▸ What is required: Repeat every line of the material, character for character.

#####

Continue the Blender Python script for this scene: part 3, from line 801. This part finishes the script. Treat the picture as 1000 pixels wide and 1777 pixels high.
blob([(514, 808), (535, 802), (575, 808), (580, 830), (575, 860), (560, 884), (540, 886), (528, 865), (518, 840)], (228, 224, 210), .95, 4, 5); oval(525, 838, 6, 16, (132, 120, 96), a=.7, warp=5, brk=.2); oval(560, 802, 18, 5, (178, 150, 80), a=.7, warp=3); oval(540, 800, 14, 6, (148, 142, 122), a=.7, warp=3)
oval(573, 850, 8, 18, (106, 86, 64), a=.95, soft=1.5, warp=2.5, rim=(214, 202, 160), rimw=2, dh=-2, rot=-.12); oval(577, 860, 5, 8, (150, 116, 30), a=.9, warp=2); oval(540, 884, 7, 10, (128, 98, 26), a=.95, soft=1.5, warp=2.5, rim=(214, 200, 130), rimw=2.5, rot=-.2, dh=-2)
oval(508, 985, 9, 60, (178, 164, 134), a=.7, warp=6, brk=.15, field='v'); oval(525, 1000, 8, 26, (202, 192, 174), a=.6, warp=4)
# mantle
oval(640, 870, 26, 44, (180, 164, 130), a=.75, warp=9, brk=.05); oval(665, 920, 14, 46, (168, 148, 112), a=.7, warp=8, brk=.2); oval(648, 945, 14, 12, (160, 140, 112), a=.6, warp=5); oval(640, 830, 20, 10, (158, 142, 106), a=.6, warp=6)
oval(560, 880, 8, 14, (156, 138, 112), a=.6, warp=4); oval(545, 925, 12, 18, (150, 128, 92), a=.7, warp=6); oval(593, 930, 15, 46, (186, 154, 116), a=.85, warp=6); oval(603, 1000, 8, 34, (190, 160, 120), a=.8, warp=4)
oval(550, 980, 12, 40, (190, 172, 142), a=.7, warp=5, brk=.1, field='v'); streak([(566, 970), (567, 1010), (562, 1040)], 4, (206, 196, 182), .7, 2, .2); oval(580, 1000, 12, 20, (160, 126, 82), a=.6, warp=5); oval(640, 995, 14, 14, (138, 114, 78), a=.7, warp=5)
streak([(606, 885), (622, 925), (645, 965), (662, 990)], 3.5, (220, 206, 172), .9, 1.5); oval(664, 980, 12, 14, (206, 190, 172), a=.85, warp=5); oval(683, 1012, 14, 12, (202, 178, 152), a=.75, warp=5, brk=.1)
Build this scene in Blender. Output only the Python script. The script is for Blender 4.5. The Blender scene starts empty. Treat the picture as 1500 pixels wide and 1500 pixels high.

#####

▸ Exercise response:
Continue the Blender Python script for this scene: part 3, from line 801. This part finishes the script. Treat the picture as 1000 pixels wide and 1777 pixels high.
blob([(514, 808), (535, 802), (575, 808), (580, 830), (575, 860), (560, 884), (540, 886), (528, 865), (518, 840)], (228, 224, 210), .95, 4, 5); oval(525, 838, 6, 16, (132, 120, 96), a=.7, warp=5, brk=.2); oval(560, 802, 18, 5, (178, 150, 80), a=.7, warp=3); oval(540, 800, 14, 6, (148, 142, 122), a=.7, warp=3)
oval(573, 850, 8, 18, (106, 86, 64), a=.95, soft=1.5, warp=2.5, rim=(214, 202, 160), rimw=2, dh=-2, rot=-.12); oval(577, 860, 5, 8, (150, 116, 30), a=.9, warp=2); oval(540, 884, 7, 10, (128, 98, 26), a=.95, soft=1.5, warp=2.5, rim=(214, 200, 130), rimw=2.5, rot=-.2, dh=-2)
oval(508, 985, 9, 60, (178, 164, 134), a=.7, warp=6, brk=.15, field='v'); oval(525, 1000, 8, 26, (202, 192, 174), a=.6, warp=4)
# mantle
oval(640, 870, 26, 44, (180, 164, 130), a=.75, warp=9, brk=.05); oval(665, 920, 14, 46, (168, 148, 112), a=.7, warp=8, brk=.2); oval(648, 945, 14, 12, (160, 140, 112), a=.6, warp=5); oval(640, 830, 20, 10, (158, 142, 106), a=.6, warp=6)
oval(560, 880, 8, 14, (156, 138, 112), a=.6, warp=4); oval(545, 925, 12, 18, (150, 128, 92), a=.7, warp=6); oval(593, 930, 15, 46, (186, 154, 116), a=.85, warp=6); oval(603, 1000, 8, 34, (190, 160, 120), a=.8, warp=4)
oval(550, 980, 12, 40, (190, 172, 142), a=.7, warp=5, brk=.1, field='v'); streak([(566, 970), (567, 1010), (562, 1040)], 4, (206, 196, 182), .7, 2, .2); oval(580, 1000, 12, 20, (160, 126, 82), a=.6, warp=5); oval(640, 995, 14, 14, (138, 114, 78), a=.7, warp=5)
streak([(606, 885), (622, 925), (645, 965), (662, 990)], 3.5, (220, 206, 172), .9, 1.5); oval(664, 980, 12, 14, (206, 190, 172), a=.85, warp=5); oval(683, 1012, 14, 12, (202, 178, 152), a=.75, warp=5, brk=.1)
Build this scene in Blender. Output only the Python script. The script is for Blender 4.5. The Blender scene starts empty. Treat the picture as 1500 pixels wide and 1500 pixels high.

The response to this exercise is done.